I believe in making work pay and in the social value of being a worker. Why shouldn't this extend to older children? The private, public and third sector could all play a role in providing meaningful opportunities for children to contribute positively to our communities and businesses. Many children already do (as unpaid carers, for example). Of course, this sounds dangerously close to calls by politicians for a "modern national service". But we must reward children financially for their efforts. All secondary school-aged children should have the chance to work a maximum of six hours per week at the minimum wage. If we are concerned about a generation of children who don't value work, we must allow them to experience the value of employment.
The Scottish Executive's Closing The Opportunity Gap programme is a welcome attempt to focus on the most enduring aspects of Scottish poverty over which we in Scotland can exert influence. Scotland's poor are not a homogeneous group. We need to work much more closely with them to find solutions that work for them. This requires more multi-agency team-working across departmental and institutional boundaries.

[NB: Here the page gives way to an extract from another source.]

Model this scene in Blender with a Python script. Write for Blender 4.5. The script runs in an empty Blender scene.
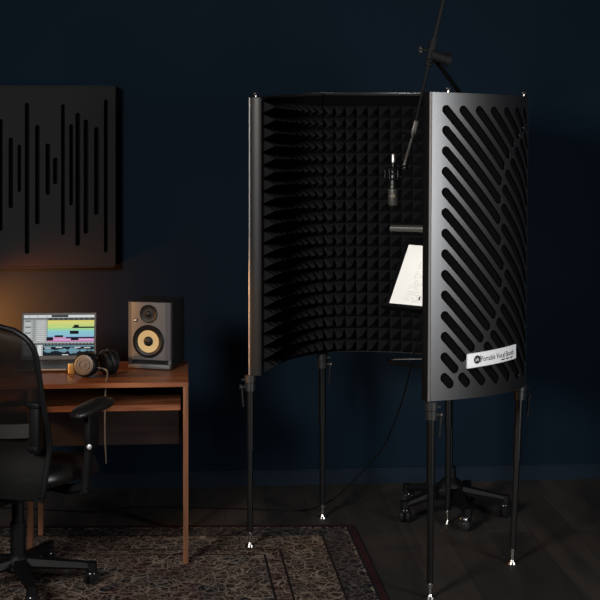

Finally, we need to value collective social provision and service delivery, which offers affordable participation for those living in our poorest areas. And we must ensure that all children can afford to participate in the opportunities we provide. For example, if we want to broaden children's horizons, might we not set benchmarks and expectations for school trips and travel throughout the school years? Why, for example, should overseas holidays only be the preserve of children whose parents can afford them?